さあ、どうしたら好きの種に水をやって育てていただけるのか。その作業が習慣化されるのか。いいものがやってきました、「推し」という概念です。「推し」と「好き」は何が違うのか。
「推し」行為にはジャッジを意に介さないパワーがあるように感じます。「好き」にはジャッジが伴います。あんなもの好きだなんて、というような。「推し」という言葉が、「好き」を封じられた時にはなかったせいかもしれません。「好き」は言えないけど「推し」なら言える。「推しに課金」なら無駄遣いという自責なしに好きなものにお金を使える。
現在の「推し」が過去に抑圧された「好き」と似ても似つかぬものでもいいのです。「推す」という行為で「好き」を言えるようになるリハビリをしていただきたいのです。
たまたま目についたアイドルやアニメ、それにちょっと熱心になることを「推している」と自認することによって、好ましいと思う対象に接することや語ることへの抵抗が薄れていきます。その結果、気持ちの奥底で眠っている「好き」の種が芽吹くきっかけになってくれたらいいな。

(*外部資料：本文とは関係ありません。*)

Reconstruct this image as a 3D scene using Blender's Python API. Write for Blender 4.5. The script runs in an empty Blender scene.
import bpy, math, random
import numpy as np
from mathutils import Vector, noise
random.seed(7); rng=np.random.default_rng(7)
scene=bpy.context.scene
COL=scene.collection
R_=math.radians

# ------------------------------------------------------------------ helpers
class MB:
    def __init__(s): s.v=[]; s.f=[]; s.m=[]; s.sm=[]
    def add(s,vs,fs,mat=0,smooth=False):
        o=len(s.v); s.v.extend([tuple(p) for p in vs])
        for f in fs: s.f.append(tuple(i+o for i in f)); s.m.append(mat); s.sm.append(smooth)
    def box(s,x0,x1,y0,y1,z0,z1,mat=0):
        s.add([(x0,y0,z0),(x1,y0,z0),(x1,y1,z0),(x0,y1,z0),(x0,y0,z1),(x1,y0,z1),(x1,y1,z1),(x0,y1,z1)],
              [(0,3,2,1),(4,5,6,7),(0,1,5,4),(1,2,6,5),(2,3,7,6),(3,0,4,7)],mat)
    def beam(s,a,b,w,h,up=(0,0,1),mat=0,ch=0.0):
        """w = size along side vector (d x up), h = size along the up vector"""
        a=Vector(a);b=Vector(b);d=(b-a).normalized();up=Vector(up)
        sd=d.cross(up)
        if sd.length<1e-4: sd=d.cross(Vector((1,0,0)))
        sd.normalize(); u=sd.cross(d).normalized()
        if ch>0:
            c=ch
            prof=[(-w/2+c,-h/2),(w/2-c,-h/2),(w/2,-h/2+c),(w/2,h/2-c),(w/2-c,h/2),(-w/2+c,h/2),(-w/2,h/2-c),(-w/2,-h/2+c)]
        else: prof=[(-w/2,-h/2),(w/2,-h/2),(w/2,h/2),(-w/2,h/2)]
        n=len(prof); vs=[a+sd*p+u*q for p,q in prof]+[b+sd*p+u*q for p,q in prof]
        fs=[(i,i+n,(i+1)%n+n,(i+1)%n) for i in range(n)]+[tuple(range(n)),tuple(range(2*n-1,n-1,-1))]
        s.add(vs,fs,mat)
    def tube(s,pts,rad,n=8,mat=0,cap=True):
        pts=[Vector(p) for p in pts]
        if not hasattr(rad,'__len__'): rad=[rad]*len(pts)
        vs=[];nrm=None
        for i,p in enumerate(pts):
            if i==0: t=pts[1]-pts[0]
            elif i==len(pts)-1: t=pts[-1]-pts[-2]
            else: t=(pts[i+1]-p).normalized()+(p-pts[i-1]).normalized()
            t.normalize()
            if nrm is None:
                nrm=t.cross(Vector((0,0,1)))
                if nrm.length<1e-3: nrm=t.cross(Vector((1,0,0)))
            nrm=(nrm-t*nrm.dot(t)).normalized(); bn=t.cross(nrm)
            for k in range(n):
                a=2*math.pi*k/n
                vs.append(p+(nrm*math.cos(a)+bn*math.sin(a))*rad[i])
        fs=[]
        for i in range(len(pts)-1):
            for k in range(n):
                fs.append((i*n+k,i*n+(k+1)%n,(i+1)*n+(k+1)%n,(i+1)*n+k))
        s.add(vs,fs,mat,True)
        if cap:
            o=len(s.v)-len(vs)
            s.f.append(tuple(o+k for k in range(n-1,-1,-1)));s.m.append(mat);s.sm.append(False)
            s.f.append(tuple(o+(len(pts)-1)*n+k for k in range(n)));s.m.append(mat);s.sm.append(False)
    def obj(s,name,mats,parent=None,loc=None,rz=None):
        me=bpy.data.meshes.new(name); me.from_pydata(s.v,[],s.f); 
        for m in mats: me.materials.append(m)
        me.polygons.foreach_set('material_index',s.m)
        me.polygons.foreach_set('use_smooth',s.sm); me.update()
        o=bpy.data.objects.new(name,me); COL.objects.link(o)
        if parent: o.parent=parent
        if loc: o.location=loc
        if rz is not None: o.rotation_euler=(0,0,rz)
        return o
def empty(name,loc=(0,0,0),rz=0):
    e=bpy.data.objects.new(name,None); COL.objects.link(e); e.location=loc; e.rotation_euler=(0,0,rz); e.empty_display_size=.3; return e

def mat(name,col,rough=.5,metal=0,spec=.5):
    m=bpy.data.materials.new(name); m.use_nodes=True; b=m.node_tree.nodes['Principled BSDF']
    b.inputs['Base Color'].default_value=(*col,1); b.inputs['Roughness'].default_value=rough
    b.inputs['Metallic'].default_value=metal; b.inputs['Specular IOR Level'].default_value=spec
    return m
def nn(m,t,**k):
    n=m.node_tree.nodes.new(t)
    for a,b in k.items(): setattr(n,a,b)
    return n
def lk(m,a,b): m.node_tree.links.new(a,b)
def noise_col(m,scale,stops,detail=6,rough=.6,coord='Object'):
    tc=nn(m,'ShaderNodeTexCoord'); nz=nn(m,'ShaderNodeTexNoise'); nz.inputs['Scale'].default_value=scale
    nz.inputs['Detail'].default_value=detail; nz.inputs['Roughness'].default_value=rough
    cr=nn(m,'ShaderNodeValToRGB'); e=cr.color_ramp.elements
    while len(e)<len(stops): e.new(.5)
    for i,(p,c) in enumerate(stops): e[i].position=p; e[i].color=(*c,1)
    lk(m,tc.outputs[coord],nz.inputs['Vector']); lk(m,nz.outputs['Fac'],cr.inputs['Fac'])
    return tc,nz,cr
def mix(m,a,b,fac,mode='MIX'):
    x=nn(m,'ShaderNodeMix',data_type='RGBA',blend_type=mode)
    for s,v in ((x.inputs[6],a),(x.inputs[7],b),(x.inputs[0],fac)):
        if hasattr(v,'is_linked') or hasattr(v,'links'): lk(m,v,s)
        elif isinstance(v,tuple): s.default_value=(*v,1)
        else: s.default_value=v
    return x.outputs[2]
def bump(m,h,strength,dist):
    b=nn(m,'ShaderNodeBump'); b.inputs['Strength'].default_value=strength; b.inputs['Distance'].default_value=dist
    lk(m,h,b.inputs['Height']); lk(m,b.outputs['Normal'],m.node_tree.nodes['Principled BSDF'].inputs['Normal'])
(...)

そして、自分の好きを表明することへの忌避感がなくなり、ジグソーピースのパズルの形がわかり、自然とかみ合う他のピースと繋がっていけますように。
推しの力で押されていくこと、それが私の推しです。
【講評】
「いいものがやってきました、「推し」という概念です。」という一文が、とても魅力的でした。そこまでの論理も、そこからの展開も、いずれも納得いくものですが、この一文があることがこのエッセイを輝かせています。ひとつの文が、文章全体を引き立てる、とてもよい例だと思います。
「好きなこと」と「推し」の違いも、とてもよくわかります。昔はそれを「好き」と言ってよかったように思いますが、それが言えなくなったとき、より個人的で価値観を含まないと宣言できる「推し」という言葉が流布したのですね。またそもそも、「ピースのかたちがわかっていないと、組み合わせる相手もみつからない」というのは、すべての物事に通じるものだと思います。
こうした視点を持てる相談者に相談にいけるひとは、幸せだと思います。
ひとつ欲を言えば、最後の「推しの力で押されていくこと、それが私の推しです」、この一行はちょっと蛇足だったかもしれません。すごく論理的なエッセイですから、駄洒落?で落とすことなくとも読後感は十分でしょうし、そうでなくわざとここで「推し」という言葉を使ったのだと理解すると、「推しで押されることが大事」という主張が、(そこまでの文脈から)論理ではなく「好き」でもなく、個人的な感覚のように見えてしまうかもしれないからです。
そのことも含めて、書き手の戦略かもと思いますが、これだけ明快な論理は、「推し」でなく違う着地があってもよかったかも、と思いました。 (市川真人)
↑これは私の勲章です。看板にしたいです。
小田嶋センセが亡くなられた日の前日に母が逝きました。
1)3つのサヨナラ
いろいろあった1年の締めくくりにこのエントリーが書けることの幸せよ。